Hosted by the British Library



This fellowship sits within the British Library’s Digital Scholarship Department. It will engage with new digital tools and techniques in order to explore possible solutions to automate the transcription of historical Chinese handwritten texts. The fellowship will focus on material from Dunhuang (China), part of the Stein collection, which is been digitised through the Lotus Sutra Manuscripts Digitisation Project as part of the digitisation activities conducted by the British Library to make the collections under its custodianship accessible to all. The digitised content will be accessible through the International Dunhuang Project (IDP) platform.


The Stein Collection


The British Library’s Stein collection, gathered by Aurel Stein in the early 20th century, is one of the most outstanding collections of manuscripts and printed books from China and Central Asia. It is of immense historical and cultural significance, containing over 45,000 items written on paper, wood and other materials in many languages, such as Chinese, Tibetan, Sanskrit, Tangut, Khotanese, Kuchean, Sogdian, Uighur, Turkic and Mongolian. It notably holds some of the most important surviving Buddhist texts, such as the famous printed copy of the Diamond Sutra from the Dunhuang Library Cave dated to 868 AD.


The International Dunhuang Project


Established by the British Library in 1994, the International Dunhuang Project is an international collaborative programme including institutions from Europe, Asia and the US holding collections related to Dunhuang and other Silk Road sites. All partners aim to conserve, catalogue and digitise manuscripts, printed texts, paintings, textiles and artefacts under their custodianship and make them freely available online on a web platform. As part of this effort, and thanks to the generous support of a number of institutions and foundations, a large number of manuscripts from the Stein collection have been digitised and images have been made available on the IDP website (over 170,000 to date).


Project Scope and Objectives


Building upon this vast and well-curated digitised resource, the Library’s Digital Scholarship Department aims to promote the collection, enhance its searchability, and actively engage with innovative research using its data, through methods such as text mining and data visualisations. As part of this work, members of the Digital Scholarship team are engaging closely with the development of Optical Character Recognition (OCR) and Handwritten Text Recognition (HTR) systems for non-Western scripts.


The Chevening Fellow will contribute to these efforts. They will research the current landscape of Chinese handwritten text recognition – looking into methods, challenges, tools and software. They will test our material with existing tools and demonstrate digital research opportunities arising from the availability of texts in machine-readable format.

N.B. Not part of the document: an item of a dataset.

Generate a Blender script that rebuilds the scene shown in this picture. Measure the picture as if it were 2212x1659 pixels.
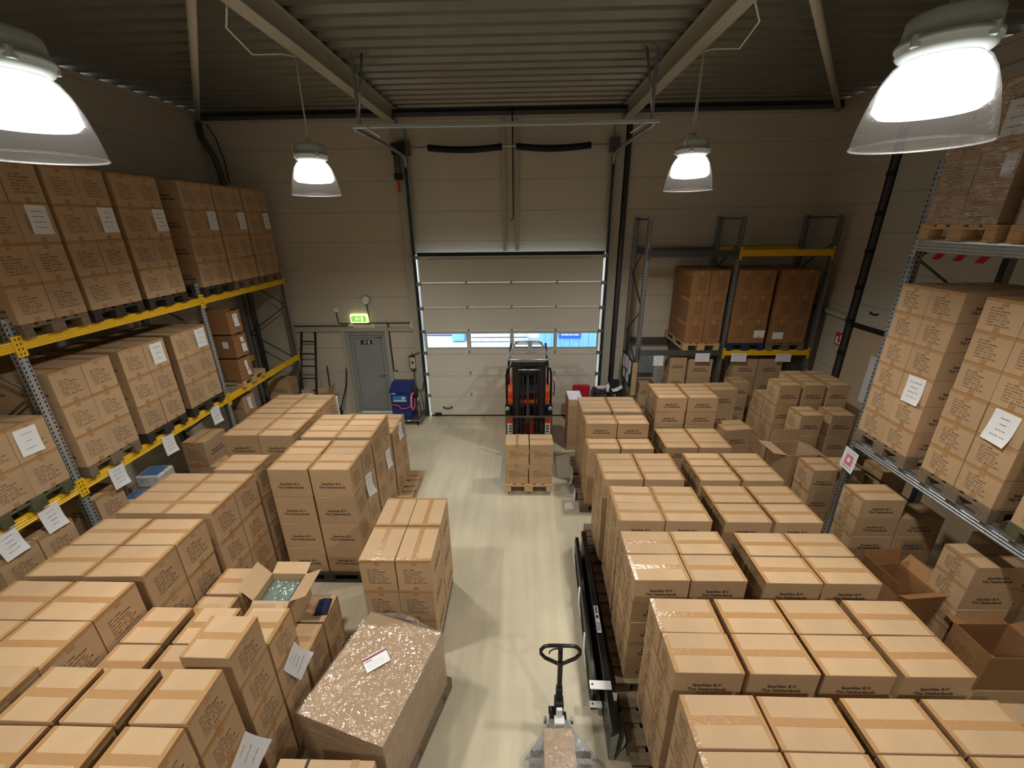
import bpy, bmesh, math, random
from mathutils import Vector, Matrix
random.seed(7)
S = bpy.context.scene
for o in list(bpy.data.objects): bpy.data.objects.remove(o)
COL = S.collection

# ------------------------------------------------------------------ camera
PITCH, YAW, ROLL = math.radians(21.024), math.radians(1.658), math.radians(-0.713)
cam = bpy.data.cameras.new('camera'); camo = bpy.data.objects.new('camera', cam); COL.objects.link(camo)
def _axes():
    f = Vector((0, math.cos(PITCH), -math.sin(PITCH))); u = Vector((0, math.sin(PITCH), math.cos(PITCH))); r = Vector((1, 0, 0))
    R = Matrix.Rotation(YAW, 3, 'Z'); f, u, r = R @ f, R @ u, R @ r
    c, s = math.cos(ROLL), math.sin(ROLL)
    return c*r + s*u, -s*r + c*u, f
_r, _u, _f = _axes()
M4 = Matrix((_r, _u, -_f)).transposed().to_4x4(); M4.translation = Vector((0, 0, 4.37)); camo.matrix_world = M4
cam.sensor_width = 36; cam.lens = 908.3/2212*36; cam.clip_start = 0.02; cam.clip_end = 200
S.camera = camo
S.view_settings.view_transform = 'Standard'; S.view_settings.look = 'None'; S.view_settings.gamma = 1
S.view_settings.use_curve_mapping = False
S.view_settings.exposure = 0.0
# daylight outside the loading door
W = bpy.data.worlds.new('world'); S.world = W; W.use_nodes = True
bgn = W.node_tree.nodes['Background']; bgn.inputs[0].default_value = (0.80, 0.90, 1.0, 1); bgn.inputs[1].default_value = 5.0
LAMP_W = 380.0         # downward light of each high bay lamp
LAMP_COL = (1.0, 0.95, 0.86)
GLOW = 4.5             # glow of the lamp's inner globe

# ------------------------------------------------------------------ materials
MATS = {}
def srgb(r, g, b):
    f = lambda c: (c/255/12.92 if c/255 <= 0.04045 else ((c/255+0.055)/1.055)**2.4)
    return (f(r), f(g), f(b), 1)
def mat(name, col, rough=0.6, metal=0.0, noise=0.0, nscale=8.0, bump=0.0, bscale=60.0, spec=0.5, emit=None, estr=0.0, rnd=0.0, stretch=None, coat=0.0):
    m = bpy.data.materials.new(name); m.use_nodes = True; nt = m.node_tree; N = nt.nodes; L = nt.links
    p = N['Principled BSDF']; p.inputs['Base Color'].default_value = col; p.inputs['Roughness'].default_value = rough
    p.inputs['Metallic'].default_value = metal; p.inputs['Specular IOR Level'].default_value = spec
    if coat: p.inputs['Coat Weight'].default_value = coat; p.inputs['Coat Roughness'].default_value = 0.15
    tc = N.new('ShaderNodeTexCoord'); src = tc.outputs['Object']
    if stretch:
        mp = N.new('ShaderNodeMapping'); mp.inputs['Scale'].default_value = stretch; L.new(src, mp.inputs[0]); src = mp.outputs[0]
    last = None
    if noise:
        n = N.new('ShaderNodeTexNoise'); n.inputs['Scale'].default_value = nscale; n.inputs['Detail'].default_value = 5; L.new(src, n.inputs['Vector'])
        mr = N.new('ShaderNodeMapRange'); mr.inputs['From Min'].default_value = 0.3; mr.inputs['From Max'].default_value = 0.7
        mr.inputs['To Min'].default_value = 1-noise; mr.inputs['To Max'].default_value = 1+noise; L.new(n.outputs['Fac'], mr.inputs['Value']); last = mr.outputs[0]
    if rnd:
        oi = N.new('ShaderNodeObjectInfo'); mr2 = N.new('ShaderNodeMapRange'); mr2.inputs['To Min'].default_value = 1-rnd; mr2.inputs['To Max'].default_value = 1+rnd*0.6
        L.new(oi.outputs['Random'], mr2.inputs['Value'])
        if last:
            mm = N.new('ShaderNodeMath'); mm.operation = 'MULTIPLY'; L.new(last, mm.inputs[0]); L.new(mr2.outputs[0], mm.inputs[1]); last = mm.outputs[0]
        else: last = mr2.outputs[0]
    if last:
        mx = N.new('ShaderNodeVectorMath'); mx.operation = 'SCALE'; mx.inputs[0].default_value = col[:3]; L.new(last, mx.inputs['Scale']); L.new(mx.outputs[0], p.inputs['Base Color'])
    if bump:
        nb = N.new('ShaderNodeTexNoise'); nb.inputs['Scale'].default_value = bscale; nb.inputs['Detail'].default_value = 4; L.new(src, nb.inputs['Vector'])
        b = N.new('ShaderNodeBump'); b.inputs['Strength'].default_value = bump; b.inputs['Distance'].default_value = 0.01; L.new(nb.outputs['Fac'], b.inputs['Height']); L.new(b.outputs[0], p.inputs['Normal'])
    if emit: p.inputs['Emission Color'].default_value = emit; p.inputs['Emission Strength'].default_value = estr
    MATS[name] = m; return m
CARD = mat('cardboard', srgb(186, 156, 120), 0.72, noise=0.05, nscale=5, bump=0.06, bscale=90, rnd=0.10)
CARD_IN = mat('cardboard_inside', srgb(186, 146, 100), 0.8, noise=0.05)
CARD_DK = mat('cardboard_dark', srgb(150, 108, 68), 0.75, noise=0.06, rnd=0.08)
TAPE = mat('packing_tape', srgb(172, 134, 92), 0.22, noise=0.05, nscale=20, bump=0.25, bscale=35)
INK = mat('printing_ink', srgb(66, 48, 34), 0.8)
INKB = mat('bold_printing_ink', srgb(50, 38, 28), 0.8)
PAPER = mat('paper', srgb(232, 234, 238), 0.6, bump=0.1, bscale=12)
PEN = mat('pen_ink', srgb(92, 94, 100), 0.8)
PENDK = mat('label_black', srgb(40, 40, 44), 0.7)
WOOD = mat('pallet_wood', srgb(196, 164, 122), 0.75, noise=0.16, nscale=3, stretch=(6, 30, 30), rnd=0.08)
WOODO = mat('old_pallet_wood', srgb(120, 104, 84), 0.85, noise=0.25, nscale=4, stretch=(6, 20, 20), rnd=0.15)
WOODD = mat('dark_pallet_wood', srgb(58, 52, 46), 0.85, noise=0.25, nscale=4)
WOODB = mat('blue_pallet_wood', srgb(32, 46, 84), 0.8, noise=0.2, nscale=4)
WOODG = mat('green_stained_pallet_wood', srgb(86, 84, 62), 0.85, noise=0.3, nscale=4)
YEL = mat('yellow_rack_paint', srgb(236, 190, 34), 0.38, noise=0.06, nscale=6)
GALV = mat('galvanised_steel', srgb(150, 155, 160), 0.38, metal=0.75, noise=0.15, nscale=25)
GALVL = mat('bright_galvanised_steel', srgb(190, 196, 198), 0.3, metal=0.6, noise=0.08, nscale=25)
GALVD = mat('dull_steel', srgb(92, 94, 96), 0.5, metal=0.5, noise=0.1)
HOLE = mat('dark_slot', srgb(18, 18, 20), 0.9)
BLACK = mat('black_paint', srgb(17, 17, 18), 0.35, noise=0.1)
BLACKM = mat('matt_black', srgb(24, 24, 25), 0.7)
RUB = mat('rubber', srgb(20, 20, 21), 0.85)
WHITE = mat('white_paint', srgb(232, 232, 230), 0.4)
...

The Library’s ongoing Lotus Sutra Manuscripts Digitisation Project aims to conserve, catalogue and digitise nearly 800 Lotus Sutra manuscripts from Dunhuang in the Chinese language. This corpus of texts constitutes an ideal test case: not only because the Lotus Sutra is one of the main Buddhist scriptures and the canonical edition has already been transcribed, but also because the manuscripts present minor variations, such as variant characters, handwriting and scribal errors. The fellow could therefore use the project’s digitised content as a starting point to examine approaches, opportunities and possible solutions to automate the transcription of our Chinese historical collections.


Key Responsibilities


  • To develop an in-depth understanding of the content digitised as part of the Lotus Sutra Manuscripts Digitisation Project

  • To research existing digitised materials available on the IDP website and identify different scripts and challenges for text recognition tools

  • To identify key stakeholders and research existing market solutions, tools and methods for Chinese OCR/HTR

  • To train text recognition systems with IDP materials, evaluate and compare results

  • In collaboration with the relevant British Library colleagues, to increase awareness of the Stein and other Central Asian collections at the British Library and other digitised content available on the IDP platform, and to promote their research potential when in machine-readable format, e.g. text mining and data visualisation

  • To develop the Library’s engagement in a global network working with Chinese OCR/HTR systems and foster relationships with Chinese Digital Humanities research communities, which could form the basis for future partnerships


Deliverables


  • Creating or joining a network of scholars and professionals exploring OCR/HTR solutions for historical Chinese documents

  • A recommended platform, software or tool for the Library to work with using digitised materials available on the IDP platform

  • A report on the types of texts, scripts and potential challenges that OCR/HTR tools may face with digitised collection items available on the IDP website, including an overview of tested systems and outcomes

  • A suggested operational workflow to produce, proof read, correct and feed transcriptions back into Library strategic systems

  • Promoting the project internally and externally, including posts on the British Library’s Digital Scholarship, Asian and African Collections and IDP blogs, using other British Library social media platforms, and giving a talk for Library staff members about the project, its aims and outcomes

  • Contributing to the Library’s 2021 workshop/conference concluding the Lotus Sutra Manuscripts Digitisation Project

  • Sharing experience and lessons learnt, and participating in other related activities of the Digital Scholarship Department


Candidate Requirements


  • Degree in a relevant subject e.g. digital humanities, computer science and/or cultural history

  • Knowledge of Chinese language, ideally with the ability to read/recognise several variants of historical Chinese scripts and calligraphic styles

  • Excellent written and spoken English

  • Familiarity with OCR/HTR systems

  • Demonstrable knowledge of tools and methods useful for digital humanities research e.g. text and data mining, name entity recognition, data modelling and linking, data visualisation

  • Interest in archival material, library collections and digitisation

  • Excellent writing skills and experience of networking and partnership building


Attention

Individuals must be resident in their home country at the time of making their application. Applicants from Mainland China will be eligible.